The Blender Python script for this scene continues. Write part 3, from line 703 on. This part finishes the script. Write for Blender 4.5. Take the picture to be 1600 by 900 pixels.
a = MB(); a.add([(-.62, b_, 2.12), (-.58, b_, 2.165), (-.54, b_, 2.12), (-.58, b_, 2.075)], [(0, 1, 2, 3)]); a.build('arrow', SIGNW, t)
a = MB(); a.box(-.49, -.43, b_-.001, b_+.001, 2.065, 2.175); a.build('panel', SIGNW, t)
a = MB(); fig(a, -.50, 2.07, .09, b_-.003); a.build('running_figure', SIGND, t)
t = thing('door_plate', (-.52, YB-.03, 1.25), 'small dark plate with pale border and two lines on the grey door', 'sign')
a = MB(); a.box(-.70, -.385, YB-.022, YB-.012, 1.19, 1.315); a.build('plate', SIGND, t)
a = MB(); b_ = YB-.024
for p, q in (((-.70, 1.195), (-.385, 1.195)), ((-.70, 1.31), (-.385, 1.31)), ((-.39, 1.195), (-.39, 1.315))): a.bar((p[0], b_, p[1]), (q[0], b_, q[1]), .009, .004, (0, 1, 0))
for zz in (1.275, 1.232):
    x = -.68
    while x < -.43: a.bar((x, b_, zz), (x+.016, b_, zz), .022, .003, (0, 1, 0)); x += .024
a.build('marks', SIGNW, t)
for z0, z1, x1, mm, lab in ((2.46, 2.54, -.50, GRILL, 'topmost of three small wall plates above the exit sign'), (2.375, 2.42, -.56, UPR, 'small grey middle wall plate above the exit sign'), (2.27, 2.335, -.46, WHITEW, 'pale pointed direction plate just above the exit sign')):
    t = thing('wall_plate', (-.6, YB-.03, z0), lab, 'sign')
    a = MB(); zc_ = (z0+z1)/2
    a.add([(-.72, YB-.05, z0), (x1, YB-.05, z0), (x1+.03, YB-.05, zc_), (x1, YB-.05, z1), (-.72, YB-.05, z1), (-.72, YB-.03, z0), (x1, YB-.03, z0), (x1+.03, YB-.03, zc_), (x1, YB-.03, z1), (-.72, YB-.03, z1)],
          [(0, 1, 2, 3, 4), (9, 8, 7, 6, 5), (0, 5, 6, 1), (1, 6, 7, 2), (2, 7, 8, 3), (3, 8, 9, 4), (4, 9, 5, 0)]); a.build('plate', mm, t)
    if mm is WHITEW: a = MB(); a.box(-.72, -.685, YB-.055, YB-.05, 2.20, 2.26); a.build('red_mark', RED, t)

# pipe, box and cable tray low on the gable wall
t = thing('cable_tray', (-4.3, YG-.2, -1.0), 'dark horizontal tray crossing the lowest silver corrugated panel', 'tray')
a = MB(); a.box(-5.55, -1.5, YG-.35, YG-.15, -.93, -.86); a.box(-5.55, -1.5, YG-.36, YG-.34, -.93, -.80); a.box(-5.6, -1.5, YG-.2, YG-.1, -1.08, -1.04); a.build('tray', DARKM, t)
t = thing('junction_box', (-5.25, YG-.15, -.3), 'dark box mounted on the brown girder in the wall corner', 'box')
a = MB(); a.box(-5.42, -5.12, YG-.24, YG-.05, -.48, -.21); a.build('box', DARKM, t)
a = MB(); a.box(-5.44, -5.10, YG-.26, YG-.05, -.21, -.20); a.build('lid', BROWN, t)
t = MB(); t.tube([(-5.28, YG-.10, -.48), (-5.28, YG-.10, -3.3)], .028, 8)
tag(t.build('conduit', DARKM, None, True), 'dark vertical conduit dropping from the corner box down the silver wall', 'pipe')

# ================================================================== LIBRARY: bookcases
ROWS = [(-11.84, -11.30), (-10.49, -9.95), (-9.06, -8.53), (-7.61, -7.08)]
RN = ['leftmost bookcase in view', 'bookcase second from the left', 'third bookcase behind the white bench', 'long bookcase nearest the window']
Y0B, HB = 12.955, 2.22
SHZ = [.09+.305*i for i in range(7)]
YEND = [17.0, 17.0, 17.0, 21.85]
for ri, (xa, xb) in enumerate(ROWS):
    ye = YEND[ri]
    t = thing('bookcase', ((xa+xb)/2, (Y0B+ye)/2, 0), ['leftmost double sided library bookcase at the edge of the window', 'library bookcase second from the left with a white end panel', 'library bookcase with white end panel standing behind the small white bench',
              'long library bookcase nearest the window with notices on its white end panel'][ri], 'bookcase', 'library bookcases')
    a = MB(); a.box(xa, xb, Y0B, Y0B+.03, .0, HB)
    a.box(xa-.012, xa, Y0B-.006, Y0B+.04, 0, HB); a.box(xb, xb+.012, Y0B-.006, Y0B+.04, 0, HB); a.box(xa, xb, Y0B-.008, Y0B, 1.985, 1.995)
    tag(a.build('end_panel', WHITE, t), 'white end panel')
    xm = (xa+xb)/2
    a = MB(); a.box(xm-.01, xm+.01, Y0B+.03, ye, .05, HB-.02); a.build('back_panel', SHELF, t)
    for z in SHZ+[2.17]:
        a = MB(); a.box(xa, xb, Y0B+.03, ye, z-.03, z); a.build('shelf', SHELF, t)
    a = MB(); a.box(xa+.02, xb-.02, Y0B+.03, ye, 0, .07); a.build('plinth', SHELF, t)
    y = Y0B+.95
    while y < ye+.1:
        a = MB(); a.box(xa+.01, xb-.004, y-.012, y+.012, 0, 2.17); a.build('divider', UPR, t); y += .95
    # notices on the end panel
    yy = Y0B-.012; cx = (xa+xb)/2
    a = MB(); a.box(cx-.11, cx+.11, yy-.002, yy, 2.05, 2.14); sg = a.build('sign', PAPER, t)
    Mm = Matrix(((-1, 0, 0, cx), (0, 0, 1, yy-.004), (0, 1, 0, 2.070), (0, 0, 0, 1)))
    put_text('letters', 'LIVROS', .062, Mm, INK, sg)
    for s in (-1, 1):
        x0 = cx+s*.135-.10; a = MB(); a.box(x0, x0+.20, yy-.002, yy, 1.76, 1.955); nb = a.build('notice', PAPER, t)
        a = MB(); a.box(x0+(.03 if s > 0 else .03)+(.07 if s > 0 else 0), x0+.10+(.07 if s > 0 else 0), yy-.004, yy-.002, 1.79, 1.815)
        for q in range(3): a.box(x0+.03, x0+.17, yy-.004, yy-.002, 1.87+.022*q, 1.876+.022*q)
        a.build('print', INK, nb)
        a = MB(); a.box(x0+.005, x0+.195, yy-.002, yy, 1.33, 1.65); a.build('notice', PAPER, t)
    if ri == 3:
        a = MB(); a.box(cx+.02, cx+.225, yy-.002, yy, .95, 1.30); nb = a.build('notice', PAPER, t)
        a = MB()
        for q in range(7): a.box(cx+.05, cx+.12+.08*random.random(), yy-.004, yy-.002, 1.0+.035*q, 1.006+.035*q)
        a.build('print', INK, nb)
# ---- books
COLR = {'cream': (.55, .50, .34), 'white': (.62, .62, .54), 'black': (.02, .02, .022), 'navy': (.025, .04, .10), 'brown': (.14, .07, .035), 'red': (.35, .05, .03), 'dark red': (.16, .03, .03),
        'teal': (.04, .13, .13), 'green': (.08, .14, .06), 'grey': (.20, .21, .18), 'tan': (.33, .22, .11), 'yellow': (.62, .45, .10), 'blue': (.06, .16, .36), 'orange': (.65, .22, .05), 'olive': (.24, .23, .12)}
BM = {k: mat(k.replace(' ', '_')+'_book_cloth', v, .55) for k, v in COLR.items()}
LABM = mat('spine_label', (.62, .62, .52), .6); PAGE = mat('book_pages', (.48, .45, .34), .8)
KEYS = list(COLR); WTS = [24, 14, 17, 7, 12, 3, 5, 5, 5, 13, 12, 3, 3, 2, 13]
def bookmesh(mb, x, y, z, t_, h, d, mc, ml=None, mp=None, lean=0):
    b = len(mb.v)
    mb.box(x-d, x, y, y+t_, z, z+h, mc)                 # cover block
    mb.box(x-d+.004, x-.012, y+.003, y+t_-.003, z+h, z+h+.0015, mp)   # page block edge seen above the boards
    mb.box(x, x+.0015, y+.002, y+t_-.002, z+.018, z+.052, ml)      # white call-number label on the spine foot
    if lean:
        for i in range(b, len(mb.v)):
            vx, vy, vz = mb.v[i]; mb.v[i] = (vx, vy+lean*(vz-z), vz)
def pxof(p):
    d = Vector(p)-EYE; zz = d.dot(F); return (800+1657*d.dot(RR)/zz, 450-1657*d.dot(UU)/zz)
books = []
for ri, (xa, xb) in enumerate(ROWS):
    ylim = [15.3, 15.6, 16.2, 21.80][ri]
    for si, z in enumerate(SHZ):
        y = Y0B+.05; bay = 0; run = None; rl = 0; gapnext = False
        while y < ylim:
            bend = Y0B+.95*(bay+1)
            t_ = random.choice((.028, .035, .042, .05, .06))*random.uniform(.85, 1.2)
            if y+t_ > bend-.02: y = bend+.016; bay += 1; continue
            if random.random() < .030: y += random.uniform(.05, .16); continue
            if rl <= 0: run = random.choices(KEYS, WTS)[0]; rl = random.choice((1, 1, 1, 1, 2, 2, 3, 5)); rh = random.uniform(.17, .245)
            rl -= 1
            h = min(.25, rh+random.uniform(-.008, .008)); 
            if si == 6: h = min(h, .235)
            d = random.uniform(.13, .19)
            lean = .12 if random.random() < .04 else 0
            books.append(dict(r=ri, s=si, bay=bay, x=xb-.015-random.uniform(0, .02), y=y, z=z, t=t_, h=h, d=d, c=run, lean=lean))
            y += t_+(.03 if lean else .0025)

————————

● **Set task**:
Copy every line of the listing containing the string "from".

● **Expected answer**:
The Blender Python script for this scene continues. Write part 3, from line 703 on. This part finishes the script. Write for Blender 4.5. Take the picture to be 1600 by 900 pixels.
tag(t.build('conduit', DARKM, None, True), 'dark vertical conduit dropping from the corner box down the silver wall', 'pipe')
RN = ['leftmost bookcase in view', 'bookcase second from the left', 'third bookcase behind the white bench', 'long bookcase nearest the window']
    t = thing('bookcase', ((xa+xb)/2, (Y0B+ye)/2, 0), ['leftmost double sided library bookcase at the edge of the window', 'library bookcase second from the left with a white end panel', 'library bookcase with white end panel standing behind the small white bench',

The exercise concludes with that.